### Task brief
Please quote the material exactly, every line of it.
########################################
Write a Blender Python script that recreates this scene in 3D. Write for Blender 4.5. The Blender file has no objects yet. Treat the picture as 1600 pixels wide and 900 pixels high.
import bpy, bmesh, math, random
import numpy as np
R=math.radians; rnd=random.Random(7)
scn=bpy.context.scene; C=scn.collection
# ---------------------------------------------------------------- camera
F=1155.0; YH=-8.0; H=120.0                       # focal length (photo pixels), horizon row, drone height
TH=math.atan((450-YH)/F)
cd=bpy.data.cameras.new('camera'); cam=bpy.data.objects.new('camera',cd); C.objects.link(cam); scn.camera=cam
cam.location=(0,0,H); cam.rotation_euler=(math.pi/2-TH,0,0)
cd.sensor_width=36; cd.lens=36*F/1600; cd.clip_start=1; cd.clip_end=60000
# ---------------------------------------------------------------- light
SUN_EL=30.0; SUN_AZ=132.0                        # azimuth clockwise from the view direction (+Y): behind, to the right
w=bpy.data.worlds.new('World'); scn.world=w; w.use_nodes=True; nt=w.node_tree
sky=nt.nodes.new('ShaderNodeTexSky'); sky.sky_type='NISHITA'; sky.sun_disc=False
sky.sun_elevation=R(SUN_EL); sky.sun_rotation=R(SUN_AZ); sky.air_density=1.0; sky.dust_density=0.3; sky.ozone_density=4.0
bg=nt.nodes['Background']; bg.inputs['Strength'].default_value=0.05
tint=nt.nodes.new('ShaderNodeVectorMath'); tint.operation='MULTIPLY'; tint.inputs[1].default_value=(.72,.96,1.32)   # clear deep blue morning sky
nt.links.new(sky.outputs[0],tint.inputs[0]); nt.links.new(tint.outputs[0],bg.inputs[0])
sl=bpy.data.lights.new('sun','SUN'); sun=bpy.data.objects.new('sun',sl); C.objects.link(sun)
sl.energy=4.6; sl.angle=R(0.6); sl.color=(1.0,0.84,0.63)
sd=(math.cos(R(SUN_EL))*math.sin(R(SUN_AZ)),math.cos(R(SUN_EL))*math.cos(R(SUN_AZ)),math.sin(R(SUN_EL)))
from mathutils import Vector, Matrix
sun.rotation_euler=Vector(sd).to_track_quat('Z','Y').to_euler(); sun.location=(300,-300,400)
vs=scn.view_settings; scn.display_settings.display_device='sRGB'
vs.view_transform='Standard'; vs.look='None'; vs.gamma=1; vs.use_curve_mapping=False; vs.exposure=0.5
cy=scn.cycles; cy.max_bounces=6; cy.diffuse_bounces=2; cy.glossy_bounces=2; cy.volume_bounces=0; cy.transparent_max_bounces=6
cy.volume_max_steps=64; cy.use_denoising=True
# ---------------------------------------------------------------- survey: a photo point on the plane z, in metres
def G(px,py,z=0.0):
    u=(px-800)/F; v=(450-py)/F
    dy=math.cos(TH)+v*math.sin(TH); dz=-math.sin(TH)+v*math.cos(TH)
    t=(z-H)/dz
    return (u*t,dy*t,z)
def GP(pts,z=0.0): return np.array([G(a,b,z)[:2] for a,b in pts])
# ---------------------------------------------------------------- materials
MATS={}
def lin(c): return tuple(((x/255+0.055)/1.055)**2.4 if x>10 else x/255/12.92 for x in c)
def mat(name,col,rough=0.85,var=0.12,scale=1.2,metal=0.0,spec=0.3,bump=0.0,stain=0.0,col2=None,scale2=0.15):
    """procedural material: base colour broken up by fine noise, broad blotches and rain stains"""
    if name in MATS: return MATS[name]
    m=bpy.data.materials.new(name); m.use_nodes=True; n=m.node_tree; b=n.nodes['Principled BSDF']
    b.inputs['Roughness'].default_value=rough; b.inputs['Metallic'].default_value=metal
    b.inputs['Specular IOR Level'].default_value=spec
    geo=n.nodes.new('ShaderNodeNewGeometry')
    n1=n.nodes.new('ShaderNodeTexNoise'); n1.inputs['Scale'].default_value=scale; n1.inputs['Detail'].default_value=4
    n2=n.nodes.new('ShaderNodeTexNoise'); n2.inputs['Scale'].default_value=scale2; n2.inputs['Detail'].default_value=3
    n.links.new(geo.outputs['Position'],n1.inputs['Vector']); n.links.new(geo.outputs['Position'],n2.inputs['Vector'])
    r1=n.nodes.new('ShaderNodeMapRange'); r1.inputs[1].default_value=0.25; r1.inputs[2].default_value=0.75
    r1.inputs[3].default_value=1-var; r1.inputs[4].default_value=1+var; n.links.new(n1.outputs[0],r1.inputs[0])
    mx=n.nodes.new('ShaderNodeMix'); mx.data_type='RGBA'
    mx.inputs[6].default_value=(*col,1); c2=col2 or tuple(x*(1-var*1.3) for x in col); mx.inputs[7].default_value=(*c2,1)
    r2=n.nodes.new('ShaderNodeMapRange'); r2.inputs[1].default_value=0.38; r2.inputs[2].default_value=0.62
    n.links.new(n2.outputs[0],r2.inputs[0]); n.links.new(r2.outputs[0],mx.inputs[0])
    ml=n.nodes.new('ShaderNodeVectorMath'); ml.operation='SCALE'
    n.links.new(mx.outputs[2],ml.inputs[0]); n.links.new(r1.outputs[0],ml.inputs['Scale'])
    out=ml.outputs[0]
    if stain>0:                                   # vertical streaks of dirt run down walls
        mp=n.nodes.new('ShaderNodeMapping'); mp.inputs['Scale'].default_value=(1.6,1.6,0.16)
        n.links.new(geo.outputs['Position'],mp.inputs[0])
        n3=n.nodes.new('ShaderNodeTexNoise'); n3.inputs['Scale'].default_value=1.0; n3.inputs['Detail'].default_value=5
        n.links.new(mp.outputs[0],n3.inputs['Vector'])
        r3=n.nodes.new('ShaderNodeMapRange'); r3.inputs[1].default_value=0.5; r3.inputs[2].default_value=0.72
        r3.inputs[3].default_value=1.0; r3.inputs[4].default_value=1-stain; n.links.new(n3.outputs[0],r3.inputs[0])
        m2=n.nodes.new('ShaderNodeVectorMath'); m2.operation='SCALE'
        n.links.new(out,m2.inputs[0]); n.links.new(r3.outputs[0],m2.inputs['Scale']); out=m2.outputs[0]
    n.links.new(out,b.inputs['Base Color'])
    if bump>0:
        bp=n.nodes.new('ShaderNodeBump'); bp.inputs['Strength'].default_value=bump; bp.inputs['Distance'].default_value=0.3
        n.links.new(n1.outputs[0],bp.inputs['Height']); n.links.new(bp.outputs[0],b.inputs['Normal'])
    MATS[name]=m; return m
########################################
### Answer below
Write a Blender Python script that recreates this scene in 3D. Write for Blender 4.5. The Blender file has no objects yet. Treat the picture as 1600 pixels wide and 900 pixels high.
import bpy, bmesh, math, random
import numpy as np
R=math.radians; rnd=random.Random(7)
scn=bpy.context.scene; C=scn.collection
# ---------------------------------------------------------------- camera
F=1155.0; YH=-8.0; H=120.0                       # focal length (photo pixels), horizon row, drone height
TH=math.atan((450-YH)/F)
cd=bpy.data.cameras.new('camera'); cam=bpy.data.objects.new('camera',cd); C.objects.link(cam); scn.camera=cam
cam.location=(0,0,H); cam.rotation_euler=(math.pi/2-TH,0,0)
cd.sensor_width=36; cd.lens=36*F/1600; cd.clip_start=1; cd.clip_end=60000
# ---------------------------------------------------------------- light
SUN_EL=30.0; SUN_AZ=132.0                        # azimuth clockwise from the view direction (+Y): behind, to the right
w=bpy.data.worlds.new('World'); scn.world=w; w.use_nodes=True; nt=w.node_tree
sky=nt.nodes.new('ShaderNodeTexSky'); sky.sky_type='NISHITA'; sky.sun_disc=False
sky.sun_elevation=R(SUN_EL); sky.sun_rotation=R(SUN_AZ); sky.air_density=1.0; sky.dust_density=0.3; sky.ozone_density=4.0
bg=nt.nodes['Background']; bg.inputs['Strength'].default_value=0.05
tint=nt.nodes.new('ShaderNodeVectorMath'); tint.operation='MULTIPLY'; tint.inputs[1].default_value=(.72,.96,1.32)   # clear deep blue morning sky
nt.links.new(sky.outputs[0],tint.inputs[0]); nt.links.new(tint.outputs[0],bg.inputs[0])
sl=bpy.data.lights.new('sun','SUN'); sun=bpy.data.objects.new('sun',sl); C.objects.link(sun)
sl.energy=4.6; sl.angle=R(0.6); sl.color=(1.0,0.84,0.63)
sd=(math.cos(R(SUN_EL))*math.sin(R(SUN_AZ)),math.cos(R(SUN_EL))*math.cos(R(SUN_AZ)),math.sin(R(SUN_EL)))
from mathutils import Vector, Matrix
sun.rotation_euler=Vector(sd).to_track_quat('Z','Y').to_euler(); sun.location=(300,-300,400)
vs=scn.view_settings; scn.display_settings.display_device='sRGB'
vs.view_transform='Standard'; vs.look='None'; vs.gamma=1; vs.use_curve_mapping=False; vs.exposure=0.5
cy=scn.cycles; cy.max_bounces=6; cy.diffuse_bounces=2; cy.glossy_bounces=2; cy.volume_bounces=0; cy.transparent_max_bounces=6
cy.volume_max_steps=64; cy.use_denoising=True
# ---------------------------------------------------------------- survey: a photo point on the plane z, in metres
def G(px,py,z=0.0):
    u=(px-800)/F; v=(450-py)/F
    dy=math.cos(TH)+v*math.sin(TH); dz=-math.sin(TH)+v*math.cos(TH)
    t=(z-H)/dz
    return (u*t,dy*t,z)
def GP(pts,z=0.0): return np.array([G(a,b,z)[:2] for a,b in pts])
# ---------------------------------------------------------------- materials
MATS={}
def lin(c): return tuple(((x/255+0.055)/1.055)**2.4 if x>10 else x/255/12.92 for x in c)
def mat(name,col,rough=0.85,var=0.12,scale=1.2,metal=0.0,spec=0.3,bump=0.0,stain=0.0,col2=None,scale2=0.15):
    """procedural material: base colour broken up by fine noise, broad blotches and rain stains"""
    if name in MATS: return MATS[name]
    m=bpy.data.materials.new(name); m.use_nodes=True; n=m.node_tree; b=n.nodes['Principled BSDF']
    b.inputs['Roughness'].default_value=rough; b.inputs['Metallic'].default_value=metal
    b.inputs['Specular IOR Level'].default_value=spec
    geo=n.nodes.new('ShaderNodeNewGeometry')
    n1=n.nodes.new('ShaderNodeTexNoise'); n1.inputs['Scale'].default_value=scale; n1.inputs['Detail'].default_value=4
    n2=n.nodes.new('ShaderNodeTexNoise'); n2.inputs['Scale'].default_value=scale2; n2.inputs['Detail'].default_value=3
    n.links.new(geo.outputs['Position'],n1.inputs['Vector']); n.links.new(geo.outputs['Position'],n2.inputs['Vector'])
    r1=n.nodes.new('ShaderNodeMapRange'); r1.inputs[1].default_value=0.25; r1.inputs[2].default_value=0.75
    r1.inputs[3].default_value=1-var; r1.inputs[4].default_value=1+var; n.links.new(n1.outputs[0],r1.inputs[0])
    mx=n.nodes.new('ShaderNodeMix'); mx.data_type='RGBA'
    mx.inputs[6].default_value=(*col,1); c2=col2 or tuple(x*(1-var*1.3) for x in col); mx.inputs[7].default_value=(*c2,1)
    r2=n.nodes.new('ShaderNodeMapRange'); r2.inputs[1].default_value=0.38; r2.inputs[2].default_value=0.62
    n.links.new(n2.outputs[0],r2.inputs[0]); n.links.new(r2.outputs[0],mx.inputs[0])
    ml=n.nodes.new('ShaderNodeVectorMath'); ml.operation='SCALE'
    n.links.new(mx.outputs[2],ml.inputs[0]); n.links.new(r1.outputs[0],ml.inputs['Scale'])
    out=ml.outputs[0]
    if stain>0:                                   # vertical streaks of dirt run down walls
        mp=n.nodes.new('ShaderNodeMapping'); mp.inputs['Scale'].default_value=(1.6,1.6,0.16)
        n.links.new(geo.outputs['Position'],mp.inputs[0])
        n3=n.nodes.new('ShaderNodeTexNoise'); n3.inputs['Scale'].default_value=1.0; n3.inputs['Detail'].default_value=5
        n.links.new(mp.outputs[0],n3.inputs['Vector'])
        r3=n.nodes.new('ShaderNodeMapRange'); r3.inputs[1].default_value=0.5; r3.inputs[2].default_value=0.72
        r3.inputs[3].default_value=1.0; r3.inputs[4].default_value=1-stain; n.links.new(n3.outputs[0],r3.inputs[0])
        m2=n.nodes.new('ShaderNodeVectorMath'); m2.operation='SCALE'
        n.links.new(out,m2.inputs[0]); n.links.new(r3.outputs[0],m2.inputs['Scale']); out=m2.outputs[0]
    n.links.new(out,b.inputs['Base Color'])
    if bump>0:
        bp=n.nodes.new('ShaderNodeBump'); bp.inputs['Strength'].default_value=bump; bp.inputs['Distance'].default_value=0.3
        n.links.new(n1.outputs[0],bp.inputs['Height']); n.links.new(bp.outputs[0],b.inputs['Normal'])
    MATS[name]=m; return m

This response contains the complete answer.